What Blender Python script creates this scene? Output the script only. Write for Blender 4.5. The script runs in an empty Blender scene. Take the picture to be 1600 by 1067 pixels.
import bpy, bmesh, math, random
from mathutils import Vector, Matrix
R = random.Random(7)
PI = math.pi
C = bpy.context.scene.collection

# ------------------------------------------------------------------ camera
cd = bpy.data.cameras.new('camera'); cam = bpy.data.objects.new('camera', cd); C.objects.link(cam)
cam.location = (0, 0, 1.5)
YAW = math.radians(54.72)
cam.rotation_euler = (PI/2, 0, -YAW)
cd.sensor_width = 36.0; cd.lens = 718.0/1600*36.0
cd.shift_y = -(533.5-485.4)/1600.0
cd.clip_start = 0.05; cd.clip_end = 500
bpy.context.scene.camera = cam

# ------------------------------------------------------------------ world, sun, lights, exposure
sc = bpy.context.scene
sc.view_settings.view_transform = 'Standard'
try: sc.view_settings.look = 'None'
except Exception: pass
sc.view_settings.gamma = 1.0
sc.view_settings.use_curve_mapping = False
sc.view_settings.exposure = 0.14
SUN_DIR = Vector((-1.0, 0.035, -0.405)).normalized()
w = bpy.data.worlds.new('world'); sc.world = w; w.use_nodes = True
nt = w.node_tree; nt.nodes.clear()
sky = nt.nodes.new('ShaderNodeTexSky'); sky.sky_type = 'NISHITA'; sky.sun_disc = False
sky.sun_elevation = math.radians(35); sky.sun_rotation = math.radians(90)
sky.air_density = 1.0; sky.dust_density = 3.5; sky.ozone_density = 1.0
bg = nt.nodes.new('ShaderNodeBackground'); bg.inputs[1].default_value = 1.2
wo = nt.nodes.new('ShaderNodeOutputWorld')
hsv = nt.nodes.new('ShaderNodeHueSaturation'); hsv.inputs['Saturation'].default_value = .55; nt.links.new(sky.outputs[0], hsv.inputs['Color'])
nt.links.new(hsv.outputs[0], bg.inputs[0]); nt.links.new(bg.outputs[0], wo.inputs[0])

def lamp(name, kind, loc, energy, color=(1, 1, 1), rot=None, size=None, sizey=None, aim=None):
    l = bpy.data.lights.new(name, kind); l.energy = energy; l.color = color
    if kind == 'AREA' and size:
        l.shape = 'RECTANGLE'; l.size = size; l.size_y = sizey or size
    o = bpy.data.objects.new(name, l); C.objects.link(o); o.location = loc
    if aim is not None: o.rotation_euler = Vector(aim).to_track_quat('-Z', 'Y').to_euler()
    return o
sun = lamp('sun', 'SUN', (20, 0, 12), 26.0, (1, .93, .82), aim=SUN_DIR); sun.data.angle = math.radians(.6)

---

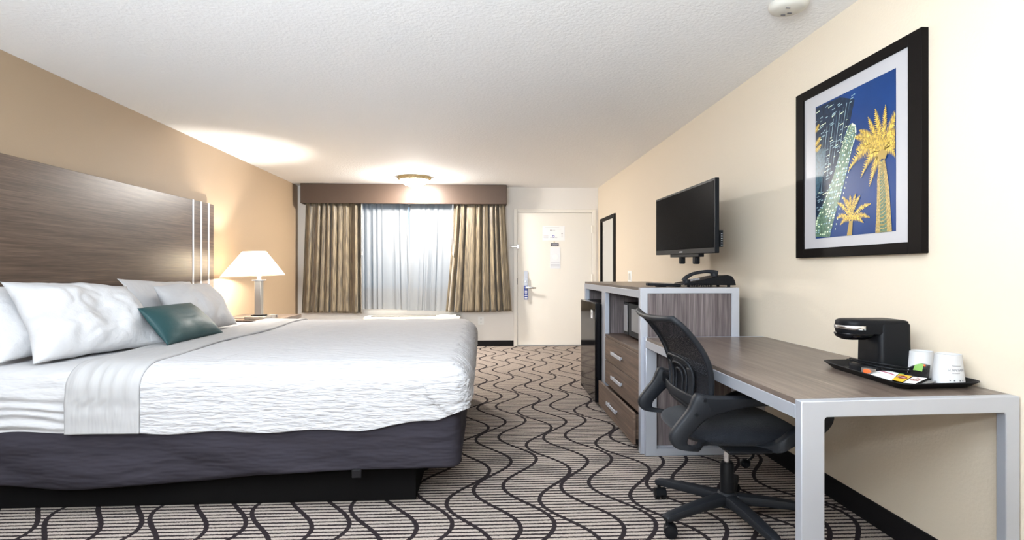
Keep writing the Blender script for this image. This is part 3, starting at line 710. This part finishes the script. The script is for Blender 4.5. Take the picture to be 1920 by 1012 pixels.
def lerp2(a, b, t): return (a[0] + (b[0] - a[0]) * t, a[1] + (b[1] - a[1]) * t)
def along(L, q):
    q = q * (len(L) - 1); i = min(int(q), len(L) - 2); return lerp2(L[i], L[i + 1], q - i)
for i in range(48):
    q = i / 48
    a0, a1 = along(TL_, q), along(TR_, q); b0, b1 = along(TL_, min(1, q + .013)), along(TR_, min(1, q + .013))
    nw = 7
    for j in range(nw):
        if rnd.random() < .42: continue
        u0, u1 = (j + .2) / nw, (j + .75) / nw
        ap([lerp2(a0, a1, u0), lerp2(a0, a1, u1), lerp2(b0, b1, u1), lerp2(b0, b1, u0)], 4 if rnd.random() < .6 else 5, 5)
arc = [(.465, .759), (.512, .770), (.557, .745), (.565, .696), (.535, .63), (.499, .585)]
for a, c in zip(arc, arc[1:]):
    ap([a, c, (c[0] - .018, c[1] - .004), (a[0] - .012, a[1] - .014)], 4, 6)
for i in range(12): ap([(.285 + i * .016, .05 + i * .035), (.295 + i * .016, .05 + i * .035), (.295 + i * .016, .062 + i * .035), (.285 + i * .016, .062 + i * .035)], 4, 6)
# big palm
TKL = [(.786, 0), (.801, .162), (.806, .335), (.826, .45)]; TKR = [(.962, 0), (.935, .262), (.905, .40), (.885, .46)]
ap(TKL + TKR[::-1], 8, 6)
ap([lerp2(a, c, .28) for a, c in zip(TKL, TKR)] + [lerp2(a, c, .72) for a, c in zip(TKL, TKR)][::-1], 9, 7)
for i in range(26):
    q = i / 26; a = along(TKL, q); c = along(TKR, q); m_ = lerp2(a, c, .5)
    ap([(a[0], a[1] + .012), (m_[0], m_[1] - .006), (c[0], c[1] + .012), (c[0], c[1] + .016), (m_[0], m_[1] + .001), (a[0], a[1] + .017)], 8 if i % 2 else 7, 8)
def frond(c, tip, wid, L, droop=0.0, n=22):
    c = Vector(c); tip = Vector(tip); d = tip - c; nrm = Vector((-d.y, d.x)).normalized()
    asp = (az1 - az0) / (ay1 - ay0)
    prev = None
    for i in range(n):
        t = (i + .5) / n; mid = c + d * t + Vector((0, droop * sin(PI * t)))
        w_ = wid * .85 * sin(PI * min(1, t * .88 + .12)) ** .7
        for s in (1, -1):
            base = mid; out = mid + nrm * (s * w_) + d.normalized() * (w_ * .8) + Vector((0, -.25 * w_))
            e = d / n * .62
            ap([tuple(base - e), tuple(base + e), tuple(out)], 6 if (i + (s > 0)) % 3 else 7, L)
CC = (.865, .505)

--

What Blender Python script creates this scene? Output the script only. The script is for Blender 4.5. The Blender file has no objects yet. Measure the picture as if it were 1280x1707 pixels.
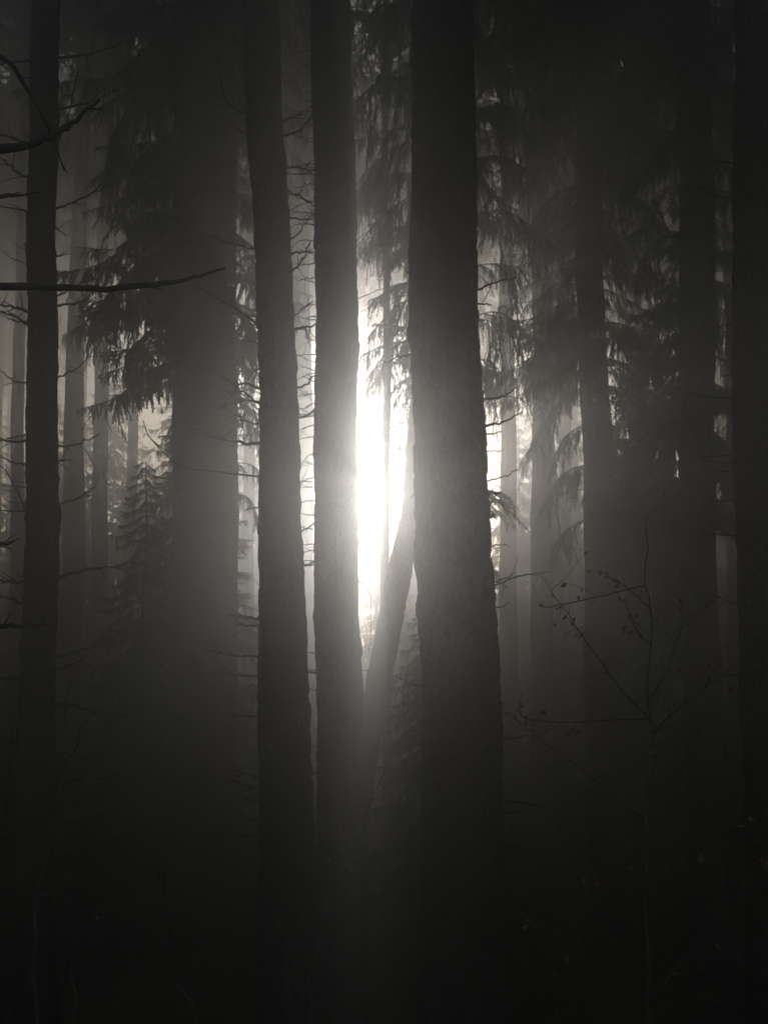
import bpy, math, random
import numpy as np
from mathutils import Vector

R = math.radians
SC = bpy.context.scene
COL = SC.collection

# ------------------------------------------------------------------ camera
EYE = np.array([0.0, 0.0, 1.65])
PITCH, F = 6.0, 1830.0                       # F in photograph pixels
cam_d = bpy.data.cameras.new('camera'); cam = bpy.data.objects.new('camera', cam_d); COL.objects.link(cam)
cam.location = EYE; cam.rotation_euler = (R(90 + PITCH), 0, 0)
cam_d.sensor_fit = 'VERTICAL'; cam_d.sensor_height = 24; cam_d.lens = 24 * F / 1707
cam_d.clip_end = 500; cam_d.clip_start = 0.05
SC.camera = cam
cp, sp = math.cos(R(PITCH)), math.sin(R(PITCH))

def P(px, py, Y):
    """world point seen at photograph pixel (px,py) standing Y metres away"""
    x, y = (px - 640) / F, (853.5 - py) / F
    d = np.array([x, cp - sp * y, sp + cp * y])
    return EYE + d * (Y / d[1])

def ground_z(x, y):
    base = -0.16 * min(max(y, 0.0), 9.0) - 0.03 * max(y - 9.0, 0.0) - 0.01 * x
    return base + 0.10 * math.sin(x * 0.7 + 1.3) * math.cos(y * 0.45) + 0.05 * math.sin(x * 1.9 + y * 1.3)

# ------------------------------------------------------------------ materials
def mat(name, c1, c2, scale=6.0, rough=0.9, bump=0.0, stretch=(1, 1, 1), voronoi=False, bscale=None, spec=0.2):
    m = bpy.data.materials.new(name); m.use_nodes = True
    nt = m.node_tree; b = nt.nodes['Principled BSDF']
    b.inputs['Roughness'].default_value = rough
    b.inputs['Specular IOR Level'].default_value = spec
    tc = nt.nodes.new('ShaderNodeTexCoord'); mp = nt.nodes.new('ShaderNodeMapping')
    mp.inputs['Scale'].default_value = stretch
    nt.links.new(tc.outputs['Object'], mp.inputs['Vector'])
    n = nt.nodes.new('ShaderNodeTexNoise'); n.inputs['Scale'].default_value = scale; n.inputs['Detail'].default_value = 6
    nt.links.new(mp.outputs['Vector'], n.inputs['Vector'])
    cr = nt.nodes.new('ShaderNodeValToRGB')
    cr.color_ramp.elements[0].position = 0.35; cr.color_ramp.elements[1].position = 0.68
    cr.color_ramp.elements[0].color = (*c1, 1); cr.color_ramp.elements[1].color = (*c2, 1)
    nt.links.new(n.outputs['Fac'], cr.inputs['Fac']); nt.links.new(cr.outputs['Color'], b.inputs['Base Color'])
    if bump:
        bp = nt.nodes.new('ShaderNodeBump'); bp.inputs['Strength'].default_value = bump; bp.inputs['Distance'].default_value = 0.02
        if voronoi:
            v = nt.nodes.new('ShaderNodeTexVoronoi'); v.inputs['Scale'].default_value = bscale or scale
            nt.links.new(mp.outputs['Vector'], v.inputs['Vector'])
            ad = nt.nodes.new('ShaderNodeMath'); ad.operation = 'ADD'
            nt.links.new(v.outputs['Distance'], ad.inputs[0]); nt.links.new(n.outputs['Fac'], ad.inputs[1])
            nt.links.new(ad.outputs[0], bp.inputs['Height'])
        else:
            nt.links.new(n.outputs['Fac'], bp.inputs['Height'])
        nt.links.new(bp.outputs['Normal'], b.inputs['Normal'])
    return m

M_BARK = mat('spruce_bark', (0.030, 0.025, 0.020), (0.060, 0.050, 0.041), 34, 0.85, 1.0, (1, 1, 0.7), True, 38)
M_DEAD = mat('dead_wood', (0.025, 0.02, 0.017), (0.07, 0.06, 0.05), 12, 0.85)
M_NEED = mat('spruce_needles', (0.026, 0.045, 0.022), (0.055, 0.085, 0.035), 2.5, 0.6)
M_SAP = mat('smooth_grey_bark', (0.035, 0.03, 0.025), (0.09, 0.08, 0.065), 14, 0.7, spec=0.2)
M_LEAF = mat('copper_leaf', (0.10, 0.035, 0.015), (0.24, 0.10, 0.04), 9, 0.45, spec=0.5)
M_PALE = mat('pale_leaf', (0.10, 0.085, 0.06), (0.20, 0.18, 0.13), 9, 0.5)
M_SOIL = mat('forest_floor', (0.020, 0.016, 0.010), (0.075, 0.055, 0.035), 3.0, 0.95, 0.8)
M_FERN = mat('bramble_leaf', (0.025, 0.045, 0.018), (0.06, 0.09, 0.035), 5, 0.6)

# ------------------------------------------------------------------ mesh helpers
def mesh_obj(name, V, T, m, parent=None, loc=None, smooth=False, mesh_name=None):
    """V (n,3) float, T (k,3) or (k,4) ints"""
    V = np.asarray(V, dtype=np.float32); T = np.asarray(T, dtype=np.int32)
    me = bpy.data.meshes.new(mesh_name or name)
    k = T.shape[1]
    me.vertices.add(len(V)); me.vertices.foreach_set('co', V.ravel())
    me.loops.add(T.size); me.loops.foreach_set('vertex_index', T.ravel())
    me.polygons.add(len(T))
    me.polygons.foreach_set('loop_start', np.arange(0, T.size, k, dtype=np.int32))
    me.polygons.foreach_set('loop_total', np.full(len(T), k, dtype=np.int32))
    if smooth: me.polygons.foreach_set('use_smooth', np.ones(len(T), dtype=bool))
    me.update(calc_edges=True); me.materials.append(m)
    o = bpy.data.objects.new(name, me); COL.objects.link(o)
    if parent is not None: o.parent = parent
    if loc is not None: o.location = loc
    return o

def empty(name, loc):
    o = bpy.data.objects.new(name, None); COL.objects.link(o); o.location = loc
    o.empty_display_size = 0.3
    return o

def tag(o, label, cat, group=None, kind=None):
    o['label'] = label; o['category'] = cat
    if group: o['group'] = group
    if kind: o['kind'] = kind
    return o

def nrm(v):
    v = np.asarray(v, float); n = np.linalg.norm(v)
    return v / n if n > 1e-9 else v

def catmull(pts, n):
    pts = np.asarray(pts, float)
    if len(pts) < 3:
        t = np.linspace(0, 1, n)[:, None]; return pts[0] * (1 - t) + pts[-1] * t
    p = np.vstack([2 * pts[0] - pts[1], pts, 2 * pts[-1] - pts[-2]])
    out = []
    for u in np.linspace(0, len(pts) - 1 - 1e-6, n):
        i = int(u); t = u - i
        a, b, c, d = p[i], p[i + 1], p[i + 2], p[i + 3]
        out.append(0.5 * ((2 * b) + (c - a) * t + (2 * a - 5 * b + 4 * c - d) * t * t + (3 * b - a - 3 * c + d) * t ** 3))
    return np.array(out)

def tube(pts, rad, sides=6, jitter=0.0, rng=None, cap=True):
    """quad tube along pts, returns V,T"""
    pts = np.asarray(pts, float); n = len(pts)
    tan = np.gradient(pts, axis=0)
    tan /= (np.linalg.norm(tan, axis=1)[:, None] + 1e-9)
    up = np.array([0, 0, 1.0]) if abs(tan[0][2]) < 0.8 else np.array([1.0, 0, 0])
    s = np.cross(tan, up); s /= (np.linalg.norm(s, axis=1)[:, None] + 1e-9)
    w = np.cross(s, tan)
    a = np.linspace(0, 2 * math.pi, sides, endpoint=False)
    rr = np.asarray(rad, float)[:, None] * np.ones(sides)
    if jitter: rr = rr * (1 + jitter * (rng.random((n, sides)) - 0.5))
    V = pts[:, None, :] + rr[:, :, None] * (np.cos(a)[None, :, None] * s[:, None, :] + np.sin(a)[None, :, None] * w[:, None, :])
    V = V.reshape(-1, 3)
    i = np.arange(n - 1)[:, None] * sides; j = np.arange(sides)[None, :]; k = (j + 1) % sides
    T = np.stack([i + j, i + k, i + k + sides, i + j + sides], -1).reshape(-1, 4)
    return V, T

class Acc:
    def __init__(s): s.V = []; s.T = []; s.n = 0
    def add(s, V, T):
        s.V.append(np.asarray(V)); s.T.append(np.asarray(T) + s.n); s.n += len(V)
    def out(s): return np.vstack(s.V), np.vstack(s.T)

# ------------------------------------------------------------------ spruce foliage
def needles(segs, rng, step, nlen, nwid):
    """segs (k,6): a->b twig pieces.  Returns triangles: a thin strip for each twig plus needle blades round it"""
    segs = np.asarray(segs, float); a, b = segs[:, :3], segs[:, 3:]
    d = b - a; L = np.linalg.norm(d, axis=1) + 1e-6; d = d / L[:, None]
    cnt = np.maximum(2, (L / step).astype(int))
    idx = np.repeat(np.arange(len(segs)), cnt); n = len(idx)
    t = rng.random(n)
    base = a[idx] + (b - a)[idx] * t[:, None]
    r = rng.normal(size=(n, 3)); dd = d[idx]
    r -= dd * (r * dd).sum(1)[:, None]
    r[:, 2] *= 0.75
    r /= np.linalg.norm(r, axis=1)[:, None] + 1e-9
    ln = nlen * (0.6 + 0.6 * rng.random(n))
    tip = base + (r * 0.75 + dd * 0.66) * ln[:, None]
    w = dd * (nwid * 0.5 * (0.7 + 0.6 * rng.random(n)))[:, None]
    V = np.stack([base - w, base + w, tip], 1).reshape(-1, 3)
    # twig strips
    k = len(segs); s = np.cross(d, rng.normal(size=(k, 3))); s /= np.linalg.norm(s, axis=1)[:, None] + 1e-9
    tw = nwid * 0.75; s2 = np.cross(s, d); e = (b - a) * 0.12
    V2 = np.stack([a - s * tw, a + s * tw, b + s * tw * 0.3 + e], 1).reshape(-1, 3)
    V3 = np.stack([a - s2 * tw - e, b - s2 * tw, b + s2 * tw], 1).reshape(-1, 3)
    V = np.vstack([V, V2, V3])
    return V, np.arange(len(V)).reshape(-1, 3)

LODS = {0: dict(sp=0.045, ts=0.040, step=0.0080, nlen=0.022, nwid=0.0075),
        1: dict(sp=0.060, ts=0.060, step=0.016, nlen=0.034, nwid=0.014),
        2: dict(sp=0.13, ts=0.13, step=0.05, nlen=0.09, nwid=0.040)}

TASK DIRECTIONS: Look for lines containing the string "What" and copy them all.

RESULT OF THE EXERCISE:
What Blender Python script creates this scene? Output the script only. Write for Blender 4.5. The script runs in an empty Blender scene. Take the picture to be 1600 by 1067 pixels.
What Blender Python script creates this scene? Output the script only. The script is for Blender 4.5. The Blender file has no objects yet. Measure the picture as if it were 1280x1707 pixels.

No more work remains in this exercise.